* Problem statement *
Report all lines holding "starting".

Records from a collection
<<<<
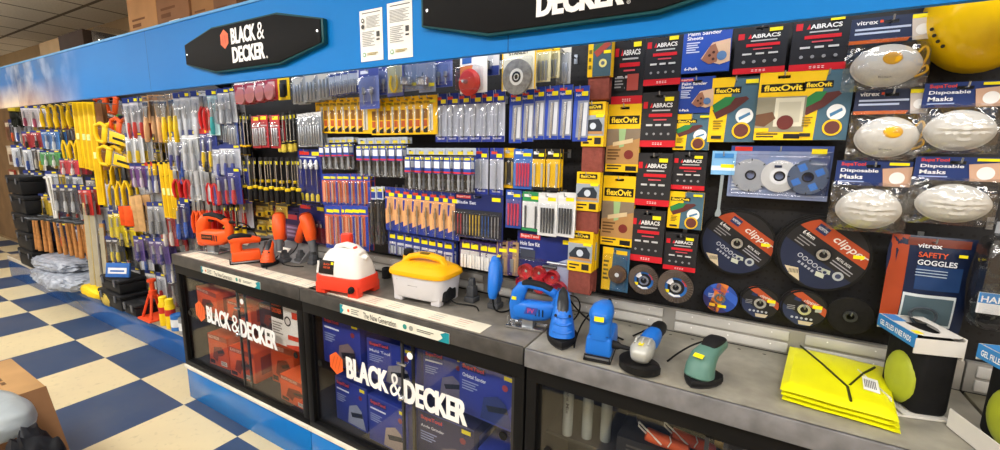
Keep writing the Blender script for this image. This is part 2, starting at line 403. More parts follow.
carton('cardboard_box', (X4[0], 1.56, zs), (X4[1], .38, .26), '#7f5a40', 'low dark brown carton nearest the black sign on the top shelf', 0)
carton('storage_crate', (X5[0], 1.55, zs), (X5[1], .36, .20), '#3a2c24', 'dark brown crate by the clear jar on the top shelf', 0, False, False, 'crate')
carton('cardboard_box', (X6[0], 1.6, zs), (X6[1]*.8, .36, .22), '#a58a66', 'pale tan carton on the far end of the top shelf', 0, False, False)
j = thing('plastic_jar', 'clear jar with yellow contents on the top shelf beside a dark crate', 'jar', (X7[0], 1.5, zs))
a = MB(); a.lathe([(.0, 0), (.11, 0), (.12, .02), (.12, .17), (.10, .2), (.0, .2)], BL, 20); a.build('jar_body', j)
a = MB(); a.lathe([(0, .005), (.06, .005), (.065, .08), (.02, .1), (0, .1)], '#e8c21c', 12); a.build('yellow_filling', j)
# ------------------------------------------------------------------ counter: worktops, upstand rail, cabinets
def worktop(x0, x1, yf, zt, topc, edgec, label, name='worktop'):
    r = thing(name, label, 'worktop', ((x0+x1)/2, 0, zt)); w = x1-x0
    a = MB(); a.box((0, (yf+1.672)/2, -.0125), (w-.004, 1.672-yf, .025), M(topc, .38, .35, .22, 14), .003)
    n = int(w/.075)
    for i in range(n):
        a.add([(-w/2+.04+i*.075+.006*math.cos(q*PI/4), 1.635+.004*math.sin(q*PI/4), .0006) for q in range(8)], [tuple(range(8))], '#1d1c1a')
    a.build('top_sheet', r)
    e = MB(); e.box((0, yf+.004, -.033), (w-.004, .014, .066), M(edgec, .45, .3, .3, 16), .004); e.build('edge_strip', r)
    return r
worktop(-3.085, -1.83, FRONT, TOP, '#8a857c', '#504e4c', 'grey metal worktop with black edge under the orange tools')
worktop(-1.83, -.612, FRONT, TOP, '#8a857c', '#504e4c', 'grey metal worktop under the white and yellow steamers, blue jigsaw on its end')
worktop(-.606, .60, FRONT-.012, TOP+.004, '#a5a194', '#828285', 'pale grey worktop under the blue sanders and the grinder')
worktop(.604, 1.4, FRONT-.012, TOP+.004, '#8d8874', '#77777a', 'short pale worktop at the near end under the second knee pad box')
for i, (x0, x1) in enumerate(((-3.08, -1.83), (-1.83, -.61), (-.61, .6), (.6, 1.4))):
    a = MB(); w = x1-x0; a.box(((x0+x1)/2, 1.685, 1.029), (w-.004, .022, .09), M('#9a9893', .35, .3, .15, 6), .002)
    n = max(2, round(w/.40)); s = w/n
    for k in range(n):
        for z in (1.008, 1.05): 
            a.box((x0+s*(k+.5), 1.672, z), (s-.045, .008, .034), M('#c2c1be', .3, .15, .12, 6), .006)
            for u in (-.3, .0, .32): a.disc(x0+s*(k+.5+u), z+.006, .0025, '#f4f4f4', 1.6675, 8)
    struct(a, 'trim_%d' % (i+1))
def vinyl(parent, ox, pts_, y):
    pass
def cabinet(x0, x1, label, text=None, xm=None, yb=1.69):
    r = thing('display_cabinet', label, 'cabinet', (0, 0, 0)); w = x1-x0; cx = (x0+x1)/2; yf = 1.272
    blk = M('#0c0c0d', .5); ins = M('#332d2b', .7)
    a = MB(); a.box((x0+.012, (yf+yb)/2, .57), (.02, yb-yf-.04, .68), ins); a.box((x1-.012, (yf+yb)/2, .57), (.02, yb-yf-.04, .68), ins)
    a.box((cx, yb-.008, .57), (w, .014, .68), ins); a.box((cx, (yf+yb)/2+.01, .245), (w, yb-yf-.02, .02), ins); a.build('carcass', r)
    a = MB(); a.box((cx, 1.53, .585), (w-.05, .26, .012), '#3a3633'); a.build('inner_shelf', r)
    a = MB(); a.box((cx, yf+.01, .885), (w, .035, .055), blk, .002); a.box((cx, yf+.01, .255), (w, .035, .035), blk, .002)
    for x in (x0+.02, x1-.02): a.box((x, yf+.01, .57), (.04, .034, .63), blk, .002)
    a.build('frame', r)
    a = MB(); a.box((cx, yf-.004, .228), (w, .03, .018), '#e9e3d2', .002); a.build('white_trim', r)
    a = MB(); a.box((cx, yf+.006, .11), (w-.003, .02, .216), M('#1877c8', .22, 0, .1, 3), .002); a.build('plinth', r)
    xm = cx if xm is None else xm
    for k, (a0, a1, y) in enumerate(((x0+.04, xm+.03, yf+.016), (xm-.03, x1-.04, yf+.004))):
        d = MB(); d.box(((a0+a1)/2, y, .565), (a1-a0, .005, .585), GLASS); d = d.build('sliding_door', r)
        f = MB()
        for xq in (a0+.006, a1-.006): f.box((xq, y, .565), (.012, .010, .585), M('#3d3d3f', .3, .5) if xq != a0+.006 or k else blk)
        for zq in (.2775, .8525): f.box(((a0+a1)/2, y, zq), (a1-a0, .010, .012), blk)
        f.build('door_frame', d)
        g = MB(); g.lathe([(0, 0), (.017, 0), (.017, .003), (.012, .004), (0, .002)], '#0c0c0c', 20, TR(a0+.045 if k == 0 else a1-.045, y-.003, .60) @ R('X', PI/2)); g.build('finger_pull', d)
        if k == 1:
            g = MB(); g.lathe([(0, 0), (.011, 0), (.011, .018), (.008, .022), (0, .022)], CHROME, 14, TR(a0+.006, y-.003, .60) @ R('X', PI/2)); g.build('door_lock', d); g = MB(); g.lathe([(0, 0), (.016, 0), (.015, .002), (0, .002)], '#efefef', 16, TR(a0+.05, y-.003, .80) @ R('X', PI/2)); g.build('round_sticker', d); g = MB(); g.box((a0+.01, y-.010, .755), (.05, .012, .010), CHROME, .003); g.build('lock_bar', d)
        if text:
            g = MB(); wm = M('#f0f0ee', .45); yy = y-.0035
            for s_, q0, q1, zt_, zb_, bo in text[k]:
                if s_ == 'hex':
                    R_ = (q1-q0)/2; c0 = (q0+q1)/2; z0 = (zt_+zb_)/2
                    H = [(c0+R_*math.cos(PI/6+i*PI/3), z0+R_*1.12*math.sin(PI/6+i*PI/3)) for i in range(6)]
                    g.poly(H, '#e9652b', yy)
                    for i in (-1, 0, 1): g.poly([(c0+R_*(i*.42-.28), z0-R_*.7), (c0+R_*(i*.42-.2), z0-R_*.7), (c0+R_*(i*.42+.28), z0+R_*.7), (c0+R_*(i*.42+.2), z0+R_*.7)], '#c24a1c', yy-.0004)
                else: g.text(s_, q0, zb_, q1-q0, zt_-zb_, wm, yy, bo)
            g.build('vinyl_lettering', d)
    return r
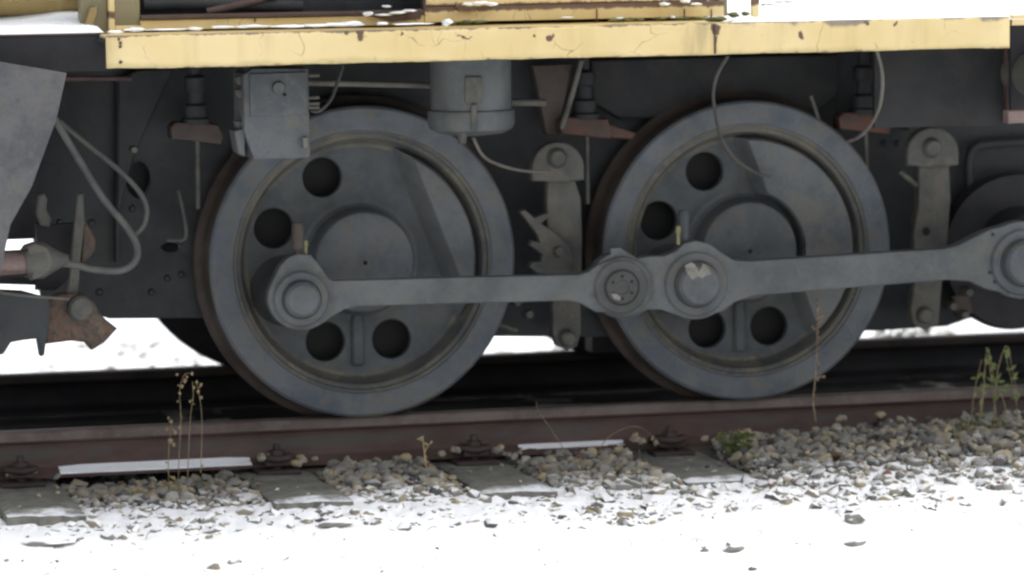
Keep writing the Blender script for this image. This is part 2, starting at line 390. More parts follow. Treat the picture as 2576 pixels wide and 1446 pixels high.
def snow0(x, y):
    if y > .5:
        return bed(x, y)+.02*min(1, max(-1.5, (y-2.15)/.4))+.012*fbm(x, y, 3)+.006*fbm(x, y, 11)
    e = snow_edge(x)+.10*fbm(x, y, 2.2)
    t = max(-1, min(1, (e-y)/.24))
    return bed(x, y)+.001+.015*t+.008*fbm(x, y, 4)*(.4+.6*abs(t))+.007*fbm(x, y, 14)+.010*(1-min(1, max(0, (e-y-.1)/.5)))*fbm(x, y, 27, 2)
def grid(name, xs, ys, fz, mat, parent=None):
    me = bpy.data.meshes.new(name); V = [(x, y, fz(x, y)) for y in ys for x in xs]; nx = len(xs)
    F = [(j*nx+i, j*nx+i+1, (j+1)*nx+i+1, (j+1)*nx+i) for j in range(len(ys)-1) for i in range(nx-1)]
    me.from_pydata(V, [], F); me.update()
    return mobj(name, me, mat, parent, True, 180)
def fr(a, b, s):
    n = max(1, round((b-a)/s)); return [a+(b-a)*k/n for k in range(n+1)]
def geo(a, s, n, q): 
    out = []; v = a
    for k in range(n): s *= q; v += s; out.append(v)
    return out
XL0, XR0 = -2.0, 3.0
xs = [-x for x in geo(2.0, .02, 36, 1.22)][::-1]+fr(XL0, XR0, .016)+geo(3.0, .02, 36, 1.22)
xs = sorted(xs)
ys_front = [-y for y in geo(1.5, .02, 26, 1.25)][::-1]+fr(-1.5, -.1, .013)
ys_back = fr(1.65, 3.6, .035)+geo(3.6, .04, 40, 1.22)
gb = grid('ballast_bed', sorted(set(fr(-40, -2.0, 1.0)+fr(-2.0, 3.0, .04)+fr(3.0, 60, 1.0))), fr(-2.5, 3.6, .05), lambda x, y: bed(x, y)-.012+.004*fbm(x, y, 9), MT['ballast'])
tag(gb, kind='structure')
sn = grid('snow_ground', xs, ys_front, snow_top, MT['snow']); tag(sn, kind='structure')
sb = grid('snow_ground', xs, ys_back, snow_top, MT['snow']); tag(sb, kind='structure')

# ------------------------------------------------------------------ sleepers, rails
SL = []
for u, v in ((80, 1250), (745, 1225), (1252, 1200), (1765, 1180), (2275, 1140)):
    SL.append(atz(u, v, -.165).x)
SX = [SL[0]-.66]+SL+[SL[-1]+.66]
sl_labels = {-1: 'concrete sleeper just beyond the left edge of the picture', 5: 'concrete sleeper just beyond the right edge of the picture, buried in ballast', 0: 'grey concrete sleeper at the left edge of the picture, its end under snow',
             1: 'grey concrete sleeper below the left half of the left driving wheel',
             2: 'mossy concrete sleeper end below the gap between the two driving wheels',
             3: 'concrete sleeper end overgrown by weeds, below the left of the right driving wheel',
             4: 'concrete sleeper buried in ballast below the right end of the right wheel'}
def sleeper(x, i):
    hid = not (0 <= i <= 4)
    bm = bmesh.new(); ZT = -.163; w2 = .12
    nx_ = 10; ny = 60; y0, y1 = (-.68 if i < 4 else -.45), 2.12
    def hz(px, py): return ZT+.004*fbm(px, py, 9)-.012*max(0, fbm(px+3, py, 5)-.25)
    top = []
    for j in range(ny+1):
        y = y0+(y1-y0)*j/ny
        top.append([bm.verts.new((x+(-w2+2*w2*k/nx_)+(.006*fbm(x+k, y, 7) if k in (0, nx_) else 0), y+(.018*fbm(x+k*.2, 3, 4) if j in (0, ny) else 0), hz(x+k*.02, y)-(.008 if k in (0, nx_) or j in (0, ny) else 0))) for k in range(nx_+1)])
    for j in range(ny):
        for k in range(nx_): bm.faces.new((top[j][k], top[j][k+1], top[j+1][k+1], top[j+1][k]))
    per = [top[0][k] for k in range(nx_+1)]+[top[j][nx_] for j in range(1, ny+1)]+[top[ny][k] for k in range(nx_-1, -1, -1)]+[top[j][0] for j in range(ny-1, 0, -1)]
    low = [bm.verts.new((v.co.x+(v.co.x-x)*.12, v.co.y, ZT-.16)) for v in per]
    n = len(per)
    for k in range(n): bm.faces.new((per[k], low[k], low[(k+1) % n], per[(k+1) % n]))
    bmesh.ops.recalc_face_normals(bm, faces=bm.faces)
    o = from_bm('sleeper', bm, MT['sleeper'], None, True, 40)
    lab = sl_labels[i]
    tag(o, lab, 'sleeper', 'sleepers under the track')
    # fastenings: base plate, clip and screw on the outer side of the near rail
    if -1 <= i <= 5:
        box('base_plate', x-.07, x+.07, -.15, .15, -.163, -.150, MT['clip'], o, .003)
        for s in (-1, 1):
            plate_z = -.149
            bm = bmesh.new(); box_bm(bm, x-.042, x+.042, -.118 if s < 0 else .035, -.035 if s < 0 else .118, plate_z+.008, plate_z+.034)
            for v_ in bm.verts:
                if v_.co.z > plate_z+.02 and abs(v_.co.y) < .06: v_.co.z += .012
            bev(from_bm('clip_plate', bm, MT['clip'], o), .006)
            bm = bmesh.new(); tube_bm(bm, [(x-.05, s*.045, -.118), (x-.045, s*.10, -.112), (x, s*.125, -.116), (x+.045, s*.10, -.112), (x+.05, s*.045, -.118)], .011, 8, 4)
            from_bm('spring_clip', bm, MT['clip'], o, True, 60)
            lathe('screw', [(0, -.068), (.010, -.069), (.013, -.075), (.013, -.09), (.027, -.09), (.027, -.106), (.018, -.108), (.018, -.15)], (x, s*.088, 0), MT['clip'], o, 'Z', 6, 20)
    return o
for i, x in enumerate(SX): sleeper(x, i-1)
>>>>
* Written answer *
Keep writing the Blender script for this image. This is part 2, starting at line 403. More parts follow.
Keep writing the Blender script for this image. This is part 2, starting at line 390. More parts follow. Treat the picture as 2576 pixels wide and 1446 pixels high.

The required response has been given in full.